Darvish, on the other hand, requires a posting fee. That amount has to be paid up front, in cash. If you bid $50 million and you win the bidding, you have to put up that $50 million. That's not insignificant, particularly if, as Rosenthal says, the Rangers have a $30 million payment due they have to make to Chuck Greenberg, along with a $12 million expenditure for ballpark improvements. That $42 million figure, right there, is probably pretty close to what will be the winning posting fee for Darvish.

Third, you also have the fact that ownership has had to kick in a lot more money over the past 18 months than was anticipated. The amount they had to pay for the team went up significantly through the auction process (thanks so much, Mark Cuban and Jim Crane), and they are now having to shell out $30 million to buy Greenberg out. That's (back of the envelope math) $100 million or so above what it appeared the buy in would be.

Fourth, it is troubling that this is coming down at the same time we learned that the new CBA is going to put significant limits on what can be spent in international free agency and in the draft. The Rangers have been one of the biggest spending clubs in terms of amateur talent, and handed out signing bonuses in excess of $15 million for international signees in 2011. With the cutbacks in what can be spent internationally, you'd like to think that those funds would end up being funneled towards the major league payroll. That appears not to be the case.

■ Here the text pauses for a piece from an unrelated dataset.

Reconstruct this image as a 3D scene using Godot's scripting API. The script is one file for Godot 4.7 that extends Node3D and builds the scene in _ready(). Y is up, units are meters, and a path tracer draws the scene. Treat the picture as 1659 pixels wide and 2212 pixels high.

Fifth, while there may not be the "flexibility" we anticipated, it isn't as if the 2012 Rangers are going to be Tampa Bay or the Pirates. Texas looks like it will have a payroll of at least $110 million for 2012, which would have put it 10th in the majors last year, when the Rangers were at $92 million. Payroll is going up. The question is, is it going up as much as we would like, or as much as we thought it would. And by cutting back on what can be invested in international talent, it raises the importance of paying for major league talent.

Sixth, let's see what happens. This is troubling, but it isn't as if the team is broke. It isn't as if we still have Tom Hicks at the helm, wanting $60 million payrolls. Let's see where payroll ends up this year. Let's see what is done as far as locking up the "core" this offseason. Let's give this a little time before we start lumping the Rangers in with the Tampa Bay Rays of the world.